To avoid going backwards and upping the tax burden of every Bay State resident, Craney says the commonwealth’s congressional delegation must set aside their party’s interests and focus on their constituents.

“As our friends at Citizens for Limited Taxation used to say, every tax cut is a pay raise and Massachusetts Members of Congress have an opportunity to ensure Massachusetts taxpayers get to keep their pay raises. This decision is completely on them, and everyone will be watching to see if they put partisan politics ahead of the people of Massachusetts,” Craney said.

 

The members of the coalition are aware that their calls may fall on ideologically deafened ears, they said in answer to questions from reporters during a press call held Tuesday. Still, Craney said, they wanted to put the politicians representing the New England states on notice about the impact the law’s expiration will have on voters.

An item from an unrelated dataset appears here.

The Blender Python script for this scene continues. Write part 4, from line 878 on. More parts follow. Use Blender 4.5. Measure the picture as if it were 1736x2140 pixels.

“A whole percentage point of GDP will be consumed by the federal government if this tax increase happens, which will lead to lower economic growth, which will hurt the entire economy, which will make all Americans poorer. We do not want to go down that road. That would be bad for everyone,” said Drew Cline, president of the Josiah Bartlett Center for Public Policy.

According to the non-partisan Tax Policy Center, renewing Trump’s tax bill would “decrease federal tax revenue by $4.5 trillion from 2025 through 2034,” while “long-run GDP” would grow by just 1.1%. This GDP growth would offset $710 billion — about 16% — of the revenue loss, while “long-run GNP (a measure of American incomes)” would only rise by 0.4%.

“Some of the benefits of the tax cuts and larger economy go to foreigners in the form of higher interest payments on the debt,” they wrote.

An Oxford University study released in May of 2024 found the TCJA led to mixed results, in that, by reducing corporate tax rates, the government “may boost investment, raise shareholders’ returns, and increase workers’ earnings,” but by and large the benefits of those cuts go to the wealthy and “may be distributed unevenly throughout the economy.”

According to the study authors, their main findings were that the tax cuts “led to efficiency gains in the economy, as firms receiving larger tax cuts were more likely to increase their investment, labor demand, and profits,” but nevertheless “also led to an increase in inequality, with roughly half of the gains from the tax cuts flowing to corporate shareholders, and the other half flowing to highly paid workers and executives.”

“Overall, we interpret these results as evidence that policymakers face an efficiency-equity tradeoff when setting corporate tax policy,” they wrote.